WHAT IS EXPECTED: Return the count of lines that mention "Blender", with no other words.

Records with scene code
--------------------
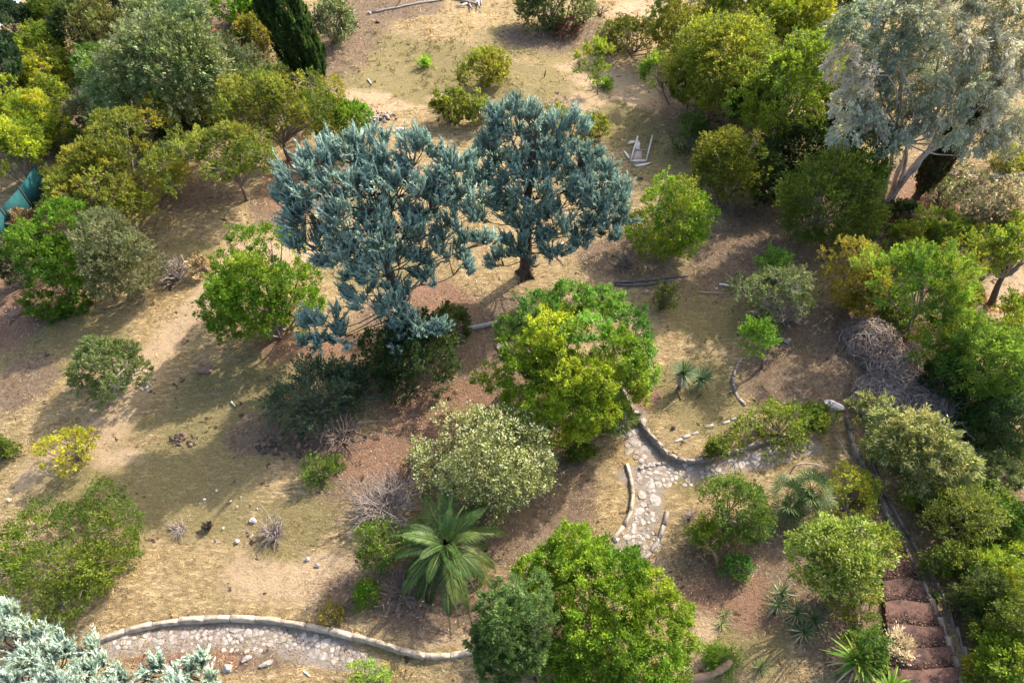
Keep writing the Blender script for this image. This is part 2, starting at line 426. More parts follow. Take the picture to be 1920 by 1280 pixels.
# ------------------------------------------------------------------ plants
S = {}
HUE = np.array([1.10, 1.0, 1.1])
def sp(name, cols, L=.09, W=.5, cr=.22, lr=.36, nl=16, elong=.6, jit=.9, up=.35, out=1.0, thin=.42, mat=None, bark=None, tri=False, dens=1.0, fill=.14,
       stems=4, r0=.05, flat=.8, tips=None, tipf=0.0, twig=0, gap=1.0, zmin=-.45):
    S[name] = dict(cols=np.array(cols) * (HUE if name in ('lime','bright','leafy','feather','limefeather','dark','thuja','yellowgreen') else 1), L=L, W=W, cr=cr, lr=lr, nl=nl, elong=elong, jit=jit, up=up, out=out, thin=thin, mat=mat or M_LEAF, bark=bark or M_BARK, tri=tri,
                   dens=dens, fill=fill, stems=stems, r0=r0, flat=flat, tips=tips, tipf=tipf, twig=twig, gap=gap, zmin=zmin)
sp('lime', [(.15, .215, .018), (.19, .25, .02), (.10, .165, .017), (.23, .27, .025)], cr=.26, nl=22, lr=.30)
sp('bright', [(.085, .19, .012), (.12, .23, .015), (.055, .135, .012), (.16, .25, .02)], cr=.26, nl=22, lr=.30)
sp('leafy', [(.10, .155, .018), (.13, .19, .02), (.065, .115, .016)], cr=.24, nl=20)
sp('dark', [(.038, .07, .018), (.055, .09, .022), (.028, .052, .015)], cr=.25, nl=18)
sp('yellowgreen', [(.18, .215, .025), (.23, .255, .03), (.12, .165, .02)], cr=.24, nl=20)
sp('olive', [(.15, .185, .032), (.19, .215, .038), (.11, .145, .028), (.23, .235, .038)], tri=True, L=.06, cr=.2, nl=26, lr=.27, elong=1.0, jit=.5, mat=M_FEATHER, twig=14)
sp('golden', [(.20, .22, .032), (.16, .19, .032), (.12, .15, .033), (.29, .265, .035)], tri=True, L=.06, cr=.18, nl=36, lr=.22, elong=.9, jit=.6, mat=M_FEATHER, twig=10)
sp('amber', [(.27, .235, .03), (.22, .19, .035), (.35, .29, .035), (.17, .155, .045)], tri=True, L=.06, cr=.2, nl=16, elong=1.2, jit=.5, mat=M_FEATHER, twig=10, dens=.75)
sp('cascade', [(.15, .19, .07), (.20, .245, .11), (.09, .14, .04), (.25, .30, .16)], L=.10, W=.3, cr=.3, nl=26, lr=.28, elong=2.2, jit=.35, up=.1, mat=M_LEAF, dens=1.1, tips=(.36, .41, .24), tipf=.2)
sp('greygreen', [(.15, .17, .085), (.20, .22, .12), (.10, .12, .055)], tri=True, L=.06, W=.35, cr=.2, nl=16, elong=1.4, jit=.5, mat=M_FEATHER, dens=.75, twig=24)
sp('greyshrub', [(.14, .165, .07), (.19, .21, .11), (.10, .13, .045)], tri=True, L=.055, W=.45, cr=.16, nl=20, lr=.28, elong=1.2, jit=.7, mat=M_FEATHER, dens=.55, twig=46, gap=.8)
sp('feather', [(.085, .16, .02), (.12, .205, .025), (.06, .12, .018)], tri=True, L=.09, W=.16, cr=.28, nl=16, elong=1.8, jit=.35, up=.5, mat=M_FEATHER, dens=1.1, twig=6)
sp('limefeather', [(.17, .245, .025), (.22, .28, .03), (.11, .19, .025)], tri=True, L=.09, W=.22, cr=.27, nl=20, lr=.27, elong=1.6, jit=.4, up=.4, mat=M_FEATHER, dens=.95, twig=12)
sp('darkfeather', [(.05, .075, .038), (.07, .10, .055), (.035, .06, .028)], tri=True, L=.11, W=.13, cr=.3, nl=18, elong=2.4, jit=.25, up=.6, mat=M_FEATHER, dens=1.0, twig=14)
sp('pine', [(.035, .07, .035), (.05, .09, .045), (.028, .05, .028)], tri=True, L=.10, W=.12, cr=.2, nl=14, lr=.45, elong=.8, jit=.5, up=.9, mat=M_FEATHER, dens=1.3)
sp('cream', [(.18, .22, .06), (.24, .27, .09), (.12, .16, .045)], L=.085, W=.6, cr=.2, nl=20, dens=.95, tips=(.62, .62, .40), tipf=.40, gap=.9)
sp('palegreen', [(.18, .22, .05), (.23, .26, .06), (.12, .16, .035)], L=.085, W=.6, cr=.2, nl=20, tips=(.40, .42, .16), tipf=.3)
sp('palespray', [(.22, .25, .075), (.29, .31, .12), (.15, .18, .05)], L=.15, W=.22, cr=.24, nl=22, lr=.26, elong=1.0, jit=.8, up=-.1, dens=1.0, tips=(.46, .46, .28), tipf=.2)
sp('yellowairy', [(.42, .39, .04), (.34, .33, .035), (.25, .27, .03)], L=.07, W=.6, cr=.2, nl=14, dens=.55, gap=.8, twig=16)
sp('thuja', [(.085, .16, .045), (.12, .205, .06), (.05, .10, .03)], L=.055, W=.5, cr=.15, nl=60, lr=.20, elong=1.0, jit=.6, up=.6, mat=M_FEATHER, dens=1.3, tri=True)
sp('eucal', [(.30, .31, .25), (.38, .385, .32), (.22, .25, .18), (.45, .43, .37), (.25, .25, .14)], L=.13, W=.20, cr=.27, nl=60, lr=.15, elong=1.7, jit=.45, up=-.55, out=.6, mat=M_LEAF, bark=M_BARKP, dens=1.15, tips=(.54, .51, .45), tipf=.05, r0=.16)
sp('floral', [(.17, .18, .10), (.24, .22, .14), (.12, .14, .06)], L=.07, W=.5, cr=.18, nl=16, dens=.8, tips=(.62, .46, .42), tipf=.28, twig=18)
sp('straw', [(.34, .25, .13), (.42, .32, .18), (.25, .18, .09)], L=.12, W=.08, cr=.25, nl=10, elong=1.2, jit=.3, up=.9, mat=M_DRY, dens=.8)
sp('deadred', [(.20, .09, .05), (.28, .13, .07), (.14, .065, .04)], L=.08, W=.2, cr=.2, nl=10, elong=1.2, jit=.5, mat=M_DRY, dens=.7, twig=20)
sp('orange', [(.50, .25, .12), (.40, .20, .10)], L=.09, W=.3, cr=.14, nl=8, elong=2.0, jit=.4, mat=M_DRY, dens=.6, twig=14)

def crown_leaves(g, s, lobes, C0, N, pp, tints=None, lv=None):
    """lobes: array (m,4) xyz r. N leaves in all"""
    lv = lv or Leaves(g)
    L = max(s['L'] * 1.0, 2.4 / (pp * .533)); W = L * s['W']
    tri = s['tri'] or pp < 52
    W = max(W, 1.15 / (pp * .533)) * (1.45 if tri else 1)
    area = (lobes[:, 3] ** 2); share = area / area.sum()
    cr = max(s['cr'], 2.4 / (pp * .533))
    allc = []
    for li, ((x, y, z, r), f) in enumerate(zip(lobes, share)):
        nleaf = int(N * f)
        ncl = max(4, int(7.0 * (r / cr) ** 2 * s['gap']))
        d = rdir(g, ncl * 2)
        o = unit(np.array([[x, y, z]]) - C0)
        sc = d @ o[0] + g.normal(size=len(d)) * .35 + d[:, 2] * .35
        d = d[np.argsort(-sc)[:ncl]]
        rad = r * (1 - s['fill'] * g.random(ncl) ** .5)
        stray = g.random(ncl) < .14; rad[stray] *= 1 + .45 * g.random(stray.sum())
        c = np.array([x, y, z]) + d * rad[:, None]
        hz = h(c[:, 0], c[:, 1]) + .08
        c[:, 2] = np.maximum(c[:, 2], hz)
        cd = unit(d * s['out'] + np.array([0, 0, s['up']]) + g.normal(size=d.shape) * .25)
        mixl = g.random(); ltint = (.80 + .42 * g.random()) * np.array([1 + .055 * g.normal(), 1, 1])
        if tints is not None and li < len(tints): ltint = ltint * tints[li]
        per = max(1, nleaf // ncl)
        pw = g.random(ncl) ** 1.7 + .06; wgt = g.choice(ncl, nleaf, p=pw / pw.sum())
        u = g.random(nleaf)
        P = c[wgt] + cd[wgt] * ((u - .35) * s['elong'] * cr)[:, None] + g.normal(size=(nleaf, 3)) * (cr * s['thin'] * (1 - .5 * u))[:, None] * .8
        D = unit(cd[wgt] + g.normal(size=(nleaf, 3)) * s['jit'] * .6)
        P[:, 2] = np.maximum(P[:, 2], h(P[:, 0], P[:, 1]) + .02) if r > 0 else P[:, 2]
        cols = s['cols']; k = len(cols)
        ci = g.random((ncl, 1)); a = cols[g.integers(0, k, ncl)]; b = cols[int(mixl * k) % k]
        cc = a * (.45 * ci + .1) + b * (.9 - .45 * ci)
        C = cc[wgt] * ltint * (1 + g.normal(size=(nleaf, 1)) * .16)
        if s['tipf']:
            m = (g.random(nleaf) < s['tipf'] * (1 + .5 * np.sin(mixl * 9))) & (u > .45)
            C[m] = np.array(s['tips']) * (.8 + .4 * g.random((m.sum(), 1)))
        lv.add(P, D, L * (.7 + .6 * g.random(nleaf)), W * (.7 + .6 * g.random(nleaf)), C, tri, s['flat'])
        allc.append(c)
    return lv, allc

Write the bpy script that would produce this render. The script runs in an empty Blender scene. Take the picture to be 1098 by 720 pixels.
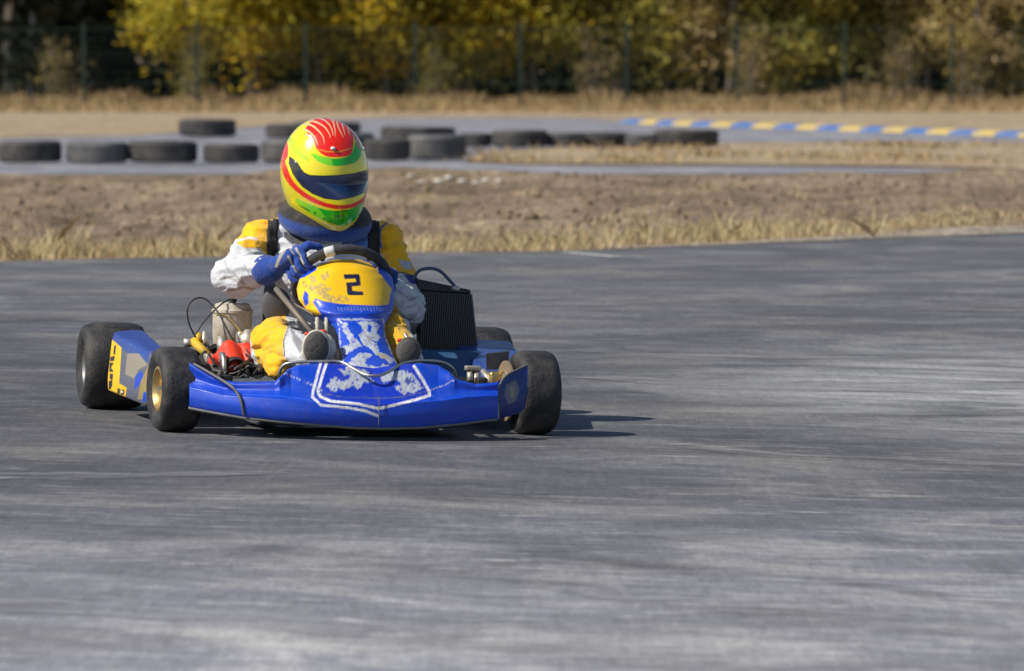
--------------------
THE RESPONSE: 2